--- START OF Data for the task ---

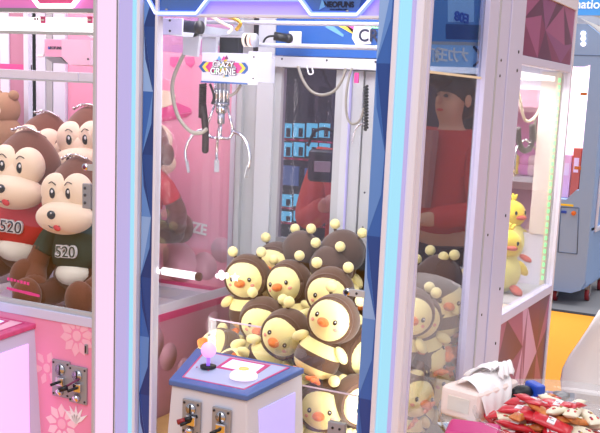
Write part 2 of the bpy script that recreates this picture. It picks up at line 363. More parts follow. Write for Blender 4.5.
# inner liners of the header: board behind and left
b = MB(); b.box((.124, .55, 1.655), (.76, .565, 1.94), 'blue_board'); bd = b.build('header_board', mm, 'blue printed board behind the gantry')
b = MB()
p0 = lambda x, y: at(x, y, Y=.549)
def flat(b, pix, m, Y=.5485, dy=.001):
    pts = [at(x, y, Y=Y) for x, y in pix]; b.prism([(p.x, p.z) for p in pts], 'y', Y-dy, Y, m)
flat(b, [(333, 23), (343, 23), (364, 36), (353, 34)], 'yellow'); flat(b, [(343, 23), (360, 23), (362, 30), (357, 37)], 'hotpink'); flat(b, [(331, 24), (344, 35), (343, 37), (325, 27)], 'blue_light')
flat(b, [(355, 23), (371, 23), (371, 44), (356, 45), (352, 38)], 'txt_white', .5475)
b.build('logo_print', bd)
c = at(367, 36, Y=.545); text('lettering', 'CRAZY', .046, FY(c.x+.048, .545, c.z), 'txt_dark', bd, bold=.001)
c = at(367, 26, Y=.545); text('lettering', 'COLLECT', .017, FY(c.x+.03, .545, c.z), 'led_green', bd, bold=.0008)
b = MB(); b.box((.004, .04, 1.64), (.010, .55, 1.94), 'tint_blue'); b.build('left_header_glass', mm)
b = MB(); b.box((.004, .03, .62), (.007, .56, 1.64), 'glass'); b.build('left_glass', mm)
# rear wall: posts, beam, doors
b = MB()
b.box((.0, .545, .60), (.018, .60, ZT), 'grey_panel'); b.box((.018, .56, .6), (.062, .60, 1.655), 'grey_panel'); b.box((.066, .548, .60), (.122, .60, ZT-.06), 'post_white', .002)
for z in (1.02, 1.30, 1.51): b.cyl((.112, .549, z), (.112, .5515, z), .003, 'screw', seg=10)
b.build('rear_post', mm)
b = MB(); b.box((.122, .565, .60), (.78, .60, 1.10), 'grey_panel')
b.box((.122, .56, 1.10), (.142, .59, 1.62), 'grey_panel'); b.box((.142, .56, 1.10), (.32, .59, 1.122), 'alu_dark'); b.box((.32, .56, 1.10), (.345, .59, 1.62), 'grey_panel'); b.box((.345, .555, 1.0), (.368, .59, 1.62), 'post_white')
b.build('rear_door_frame', mm)
b = MB(); b.box((.368, .55, .98), (.371, .56, 1.62), 'led_lav'); b.build('rear_light_strip', mm)
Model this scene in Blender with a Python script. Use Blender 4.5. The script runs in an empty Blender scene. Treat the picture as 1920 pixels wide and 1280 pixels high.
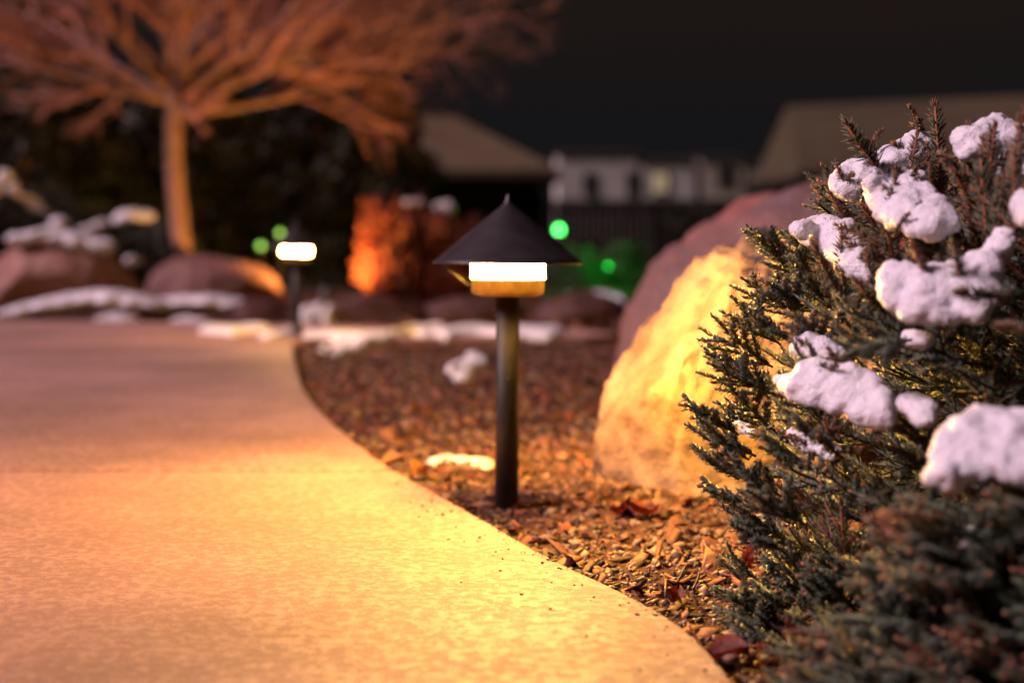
import bpy, bmesh, math, random
import numpy as np
from mathutils import Vector, Matrix, noise as mnoise
R = math.radians
random.seed(7)
rng = np.random.default_rng(7)
scene = bpy.context.scene
C = scene.collection

# ------------------------------------------------------------------ camera
F = 2667.0                      # focal length in photo pixels (50 mm on a 36 mm sensor)
CAMZ = 0.40
PITCH = math.atan(192.0 / F)
cam_d = bpy.data.cameras.new('camera')
cam = bpy.data.objects.new('camera', cam_d); C.objects.link(cam)
cam.location = (0, 0, CAMZ)
cam.rotation_euler = (math.pi / 2 - PITCH, 0, 0)
cam_d.lens = 50; cam_d.sensor_width = 36
cam_d.clip_start = 0.05; cam_d.clip_end = 1000
cam_d.dof.use_dof = True
cam_d.dof.focus_distance = 1.72
cam_d.dof.aperture_fstop = 2.3
scene.camera = cam

# ------------------------------------------------------------------ world: night sky with town glow
world = bpy.data.worlds.new('World'); scene.world = world
world.use_nodes = True
wn, wl = world.node_tree.nodes, world.node_tree.links
wn.clear()
w_out = wn.new('ShaderNodeOutputWorld'); w_bg = wn.new('ShaderNodeBackground')
tc = wn.new('ShaderNodeTexCoord'); sep = wn.new('ShaderNodeSeparateXYZ')
ramp = wn.new('ShaderNodeValToRGB')
cr = ramp.color_ramp
cr.elements[0].position = 0.0; cr.elements[0].color = (0.0034, 0.0029, 0.0030, 1)
cr.elements[1].position = 1.0; cr.elements[1].color = (0.0095, 0.0055, 0.0048, 1)
e = cr.elements.new(0.07); e.color = (0.0030, 0.0029, 0.0034, 1)
e = cr.elements.new(0.17); e.color = (0.0052, 0.0034, 0.0029, 1)
wnz = wn.new('ShaderNodeTexNoise'); wnz.inputs['Scale'].default_value = 2.2; wnz.inputs['Detail'].default_value = 4
wmap = wn.new('ShaderNodeMapping'); wmap.inputs['Scale'].default_value = (1, 1, 5)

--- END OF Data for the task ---

### Given request
Leave the pictures out and copy exactly the lines from the one with "Model this scene" through the one with "C = scene.collection", nothing more.

### Answer to the exercise
Model this scene in Blender with a Python script. Use Blender 4.5. The script runs in an empty Blender scene. Treat the picture as 1920 pixels wide and 1280 pixels high.
import bpy, bmesh, math, random
import numpy as np
from mathutils import Vector, Matrix, noise as mnoise
R = math.radians
random.seed(7)
rng = np.random.default_rng(7)
scene = bpy.context.scene
C = scene.collection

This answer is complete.